Family historians who are frustrated by the regulations restricting the availability of records of certain twentieth century births, marriages, and deaths at the New Hampshire Bureau of Vital Records may often find the information they are seeking in the extensive collection of town and city reports housed at the New Hampshire State Library. Unless the researcher can prove a sibling or lineal relationship to the person whose vital statistics he or she is seeking the Bureau will not issue the record of a birth that occurred after 1900 or a marriage or death that occurred after 1937. However, the State Library's collection of hundreds of annual reports from towns throughout the state contain entries of births that occurred much more recently than 1900, and marriages and deaths that have taken place since 1937. A law entitled An Act for the Better Preservation and Publication of Local vital Statistics, which was enacted by the New Hampshire State Legislature in 1887, directed the town and city clerks in the Granite State to provide transcripts of records of births, marriages, and deaths for inclusion in each municipality's annual report beginning in 1888. It is of special interest to the family historian that all three of these categories of vital records included data on the parents of each child born during the calendar year, of each bride and groom who married during the twelve month period, and of each person who died between January 1 and December 31. Apparently the Manchester city authorities were exempt from this legislation since no vital records are to be found in any of the annual reports of the Queen City.
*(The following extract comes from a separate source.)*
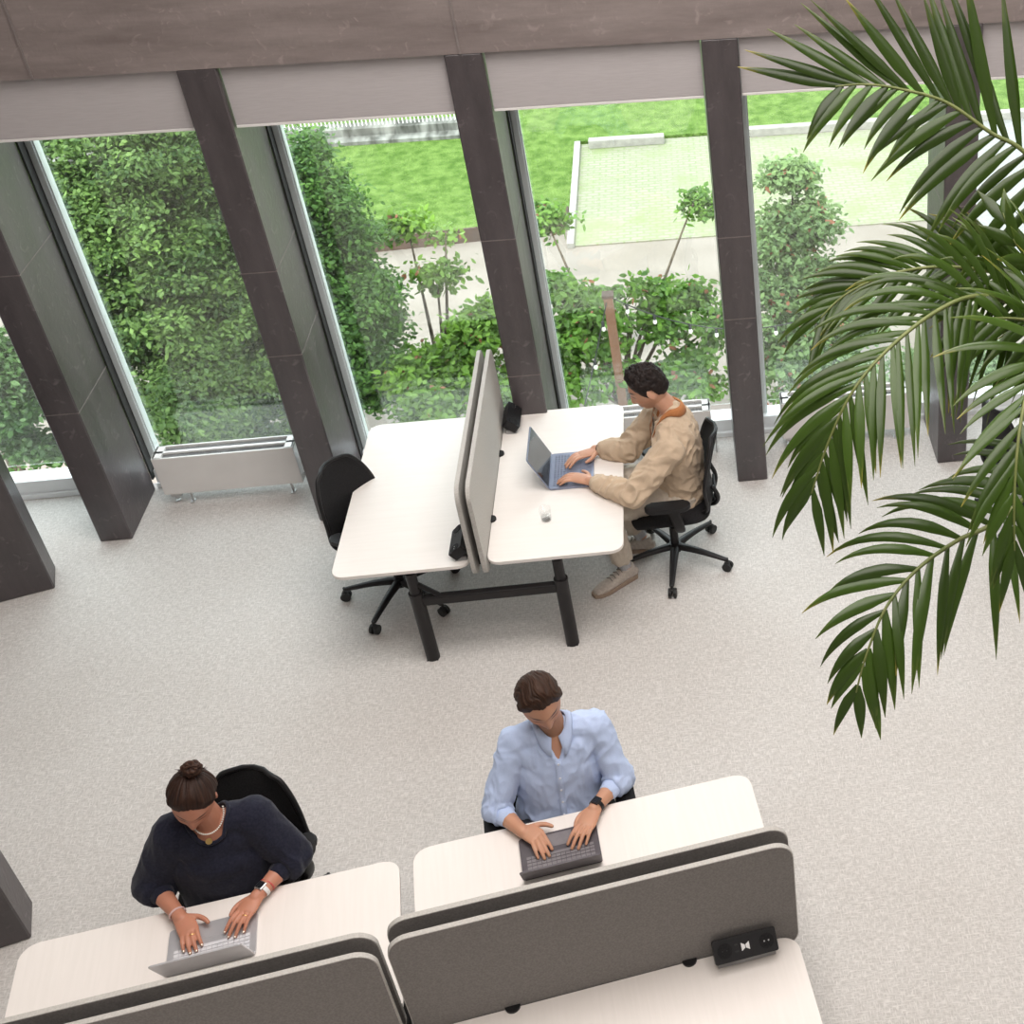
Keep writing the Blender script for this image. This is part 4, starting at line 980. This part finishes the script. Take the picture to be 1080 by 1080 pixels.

However, the records of births, marriages, and deaths are published in the annual reports of Concord, Keene, Portsmouth, and Nashua into the 1930s.

In 1939 the Legislature repealed the 1887 law compelling the governing authorities in the state's towns and cities to publish vital records in the annual reports, but did not forbid the publication of this information. During the decades between World War II and the 1980s, vital records were omitted from the annual reports of many towns and cities on a gradual basis. Nevertheless, reports of births, marriages, and deaths can still be found today in the annual reports of some towns, but generally they appear in a somewhat abbreviated form when we compare them to the listings published prior to the 1939 statute rescinding the 1887 act.